Mais Essertier n'était pas que professeur, il aimait écrire et il écrivait bien. Une chance exceptionnelle devait lui donner l'occasion de doubler son action sur un terrain où il révéla vite sa maîtrise. Le Commandant Pendariès, fondateur de la Fédération des sections de l'Alliance Française en Tchécoslovaquie, le pria, en 1922, d'accepter le poste de directeur littéraire de la Revue française de Prague qui, dans l'esprit de son fondateur, devait donner aux nombreux amis que la France compte en Tchécoslovaquie, un aperçu de la vie littéraire, artistique, philosophique et scientifique en Tchécoslovaquie. Daniel Essertier accepta avec joie cette tâche qui convenait si bien à ses aspirations et il se mit immédiatement à l'oeuvre avec passion. Tout de suite, on vit que la revue porterait le cachet de l'esprit et du talent de son directeur littéraire. En 1923, Essertier reprit la revue et immédiatement il en élargit le cadre, comme en témoigne le sous-titre qu'il ajouta au précédent: «organe des relations intellectuelles entre la France et la Tchécoslovaquie». Grâce au concours éclairé d'amis tchécoslovaques, en particulier de M. le Dr. O. Butter, actuellement consul général de la République tchécoslovaque à Paris, il réussit à faire de la Revue française de Prague le miroir fidèle de toutes les manifestations intellectuelles franco-tchécoslovaques et à y donner une très large place aux productions de la littérature tchèque. Il suffit de parcourir la table des matières de la revue, pour constater l'unité de la ligne suivie par Daniel Essertier et pour apercevoir, à travers la diversité des sujets traités, la tendance philosophique et sociologique marquée de son directeur, ce qui n'excluait pas un cachet littéraire et artistique qui la plaça très vite au premier rang des revues de ce genre publiées à l'étranger. Très méticuleux comme doit l'être tout directeur de revue, Essertier ne voulait rien publier qui ne fût, à ses yeux, rigoureusement au point. Ce soin, cette exactitude joints à une réelle élégance de la présentation, on les retrouve dans toutes ses oeuvres, soit dans ses travaux scientifiques dont je laisse à d'autres, plus qualifiés, le soin de faire l'éloge, soit dans ses nombreux articles dont les sujets, très variés, témoignent de sa curiosité inlassable et de sa sympathie profonde pour la Tchécoslovaquie.

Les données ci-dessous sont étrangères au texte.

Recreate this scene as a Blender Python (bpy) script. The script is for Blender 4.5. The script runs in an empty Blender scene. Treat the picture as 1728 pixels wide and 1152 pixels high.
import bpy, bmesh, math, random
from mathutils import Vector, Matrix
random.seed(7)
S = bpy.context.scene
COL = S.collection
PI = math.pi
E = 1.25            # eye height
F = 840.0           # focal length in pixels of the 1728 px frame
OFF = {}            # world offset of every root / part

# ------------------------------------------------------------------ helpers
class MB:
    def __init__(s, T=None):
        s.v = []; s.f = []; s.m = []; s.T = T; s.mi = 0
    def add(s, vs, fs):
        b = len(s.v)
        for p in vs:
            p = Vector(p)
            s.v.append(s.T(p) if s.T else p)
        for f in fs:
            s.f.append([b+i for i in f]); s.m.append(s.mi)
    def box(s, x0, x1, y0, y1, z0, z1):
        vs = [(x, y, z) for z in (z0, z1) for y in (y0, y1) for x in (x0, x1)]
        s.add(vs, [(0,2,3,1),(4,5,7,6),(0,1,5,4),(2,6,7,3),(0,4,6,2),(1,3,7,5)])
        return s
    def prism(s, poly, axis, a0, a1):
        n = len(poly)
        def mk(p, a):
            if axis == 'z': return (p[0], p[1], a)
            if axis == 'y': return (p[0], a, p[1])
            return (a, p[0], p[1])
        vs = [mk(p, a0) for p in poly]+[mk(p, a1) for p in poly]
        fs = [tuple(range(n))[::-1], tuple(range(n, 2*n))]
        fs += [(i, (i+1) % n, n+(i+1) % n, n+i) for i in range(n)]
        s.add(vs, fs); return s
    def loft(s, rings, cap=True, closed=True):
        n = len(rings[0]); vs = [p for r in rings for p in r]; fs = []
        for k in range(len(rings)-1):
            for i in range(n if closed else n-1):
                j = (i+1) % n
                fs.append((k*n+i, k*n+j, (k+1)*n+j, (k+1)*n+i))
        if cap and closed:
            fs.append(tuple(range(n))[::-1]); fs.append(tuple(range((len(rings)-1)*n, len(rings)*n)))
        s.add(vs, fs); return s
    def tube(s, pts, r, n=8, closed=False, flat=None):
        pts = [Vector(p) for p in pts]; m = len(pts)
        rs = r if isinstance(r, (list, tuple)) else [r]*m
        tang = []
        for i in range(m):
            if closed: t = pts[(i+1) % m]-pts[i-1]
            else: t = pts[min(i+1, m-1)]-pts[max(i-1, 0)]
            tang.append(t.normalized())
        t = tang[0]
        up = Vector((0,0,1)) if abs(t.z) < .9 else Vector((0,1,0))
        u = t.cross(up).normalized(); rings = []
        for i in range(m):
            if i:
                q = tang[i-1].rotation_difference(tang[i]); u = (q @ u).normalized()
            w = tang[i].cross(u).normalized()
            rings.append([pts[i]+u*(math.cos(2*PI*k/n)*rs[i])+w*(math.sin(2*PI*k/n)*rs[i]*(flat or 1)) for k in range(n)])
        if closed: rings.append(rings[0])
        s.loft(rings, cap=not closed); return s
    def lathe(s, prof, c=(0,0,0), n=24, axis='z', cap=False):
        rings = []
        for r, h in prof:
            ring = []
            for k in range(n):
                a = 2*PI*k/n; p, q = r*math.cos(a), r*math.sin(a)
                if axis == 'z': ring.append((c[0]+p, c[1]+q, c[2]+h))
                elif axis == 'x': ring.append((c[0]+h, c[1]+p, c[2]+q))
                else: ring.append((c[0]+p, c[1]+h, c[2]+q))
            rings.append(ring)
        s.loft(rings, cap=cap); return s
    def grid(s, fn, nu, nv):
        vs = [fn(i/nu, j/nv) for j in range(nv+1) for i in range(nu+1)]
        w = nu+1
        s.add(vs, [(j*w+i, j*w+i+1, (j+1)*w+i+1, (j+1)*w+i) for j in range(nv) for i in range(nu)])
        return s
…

Malgré ses multiples activités, Daniel Essertier trouvait la possibilité de participer à la vie sociale dans la mesure où cela lui semblait utile au rôle qu'il s'était assigné. Son agréable commerce lui avait ainsi fait de nombreux amis. Les familiers de Daniel Essertier savaient que la Revue française de Prague était la partie de son oeuvre pour laquelle il avait une prédilection particulière. Même éloigné de Prague, à Poitiers ou au Caire, il avait pu grâce à des collaborations dévouées, continuer de la diriger. Il tenait à la maintenir et à élargir si possible son action. Ceci nous crée des devoirs. Nous sommes assurés que l'une des dernières pensées de Daniel Essertier a été pour sa chère revue. Nous ne pouvons mieux honorer sa mémoire qu'en prenant ici même l'engagement de continuer cette oeuvre à laquelle son nom restera fortement attaché. La Revue française de Prague vivra donc, et avec elle, la mémoire de notre ami, son éminent et inoubliable directeur.